The reason I say that this is possibly the biggest injury is because Tom Brady has had success without much receiving help before. In 10 seasons, Brady has had 9 different players have impressive receiving totals and, with the exception of Randy Moss, none did anything before New England and none did anything after and Moss was acquired for a 4th round pick so it’s not like they acquired him at his peak or anything.

However, if you like to nitpick, the only flaw in Brady’s game is that if your 4 guys can beat his 5 guys, he’s beatable. He also only has completed 232 of 464 passes (50.0%) and thrown 24 touchdowns to 13 interceptions under pressure over the last 3 seasons plus, as opposed to 1061 for 1520 (69.8%) with 97 touchdowns to 25 interceptions while not under pressure. You can’t blitz him. He’s too smart for that and he’s 362 for 572 (63.3%) and has thrown 35 touchdowns to 8 interceptions when blitzed over the last 3 plus seasons. But if you can him pressure and throw off his timing with 4 guys, he’s beatable because this offense is so reliant on timing.

The offensive line has already been less than stellar this season, ranking 12th in the league in pass block efficiency, which isn’t bad, but it’s not ideal. Mankins absence definitely doesn’t help that and he’ll be replaced with the inexperienced Donald Thomas, which leaves right guard Dan Connolly as the only experienced veteran on the offensive line, and he might be the least talented of the bunch. Buffalo has a good front 4, so it’s a concern.

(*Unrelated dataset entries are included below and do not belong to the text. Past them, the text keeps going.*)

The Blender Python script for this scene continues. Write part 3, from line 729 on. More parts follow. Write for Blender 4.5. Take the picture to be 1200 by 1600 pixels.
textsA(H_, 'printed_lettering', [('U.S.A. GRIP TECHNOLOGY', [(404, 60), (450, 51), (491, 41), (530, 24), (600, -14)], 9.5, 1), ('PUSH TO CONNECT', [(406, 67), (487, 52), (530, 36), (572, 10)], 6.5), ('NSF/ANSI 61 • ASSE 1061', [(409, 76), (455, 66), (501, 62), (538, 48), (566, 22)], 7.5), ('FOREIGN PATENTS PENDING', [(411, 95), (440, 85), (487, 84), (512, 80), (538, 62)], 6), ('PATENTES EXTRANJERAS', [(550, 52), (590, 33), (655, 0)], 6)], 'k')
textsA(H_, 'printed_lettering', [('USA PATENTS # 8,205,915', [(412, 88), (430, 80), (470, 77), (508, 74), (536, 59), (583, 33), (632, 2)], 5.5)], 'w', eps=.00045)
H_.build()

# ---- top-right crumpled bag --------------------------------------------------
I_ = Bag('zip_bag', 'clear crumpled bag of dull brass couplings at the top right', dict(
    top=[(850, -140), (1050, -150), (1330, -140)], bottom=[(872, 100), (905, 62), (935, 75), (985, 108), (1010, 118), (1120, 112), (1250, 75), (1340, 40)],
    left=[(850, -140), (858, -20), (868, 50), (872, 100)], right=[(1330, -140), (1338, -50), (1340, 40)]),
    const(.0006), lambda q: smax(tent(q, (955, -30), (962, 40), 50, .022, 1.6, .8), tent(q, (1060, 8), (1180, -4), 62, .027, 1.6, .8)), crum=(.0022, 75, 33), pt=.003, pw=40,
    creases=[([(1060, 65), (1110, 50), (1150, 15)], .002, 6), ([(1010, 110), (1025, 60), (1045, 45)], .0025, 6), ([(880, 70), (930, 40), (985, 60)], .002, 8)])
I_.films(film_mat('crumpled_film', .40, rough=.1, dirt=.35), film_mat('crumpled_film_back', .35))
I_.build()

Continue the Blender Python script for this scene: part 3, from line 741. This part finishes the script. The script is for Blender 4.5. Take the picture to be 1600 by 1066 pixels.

Still, the Patriots have a huge talent advantage in this one. They may be 1-2, to Buffalo’s 2-1, but all 3 games they’ve played have been against tougher opponents than anyone Buffalo’s played (Tennessee/NY Jets is an argument). The Patriots’ last 2 losses have come by a combined 3 points and on top that of, they’ll be extra motivated coming off two straight losses. They’re deadly off a loss in general, but they haven’t lost three straight since 2002. It’ll be a challenge and a good game, but you have to think the Patriots still have the advantage, even banged up on the road.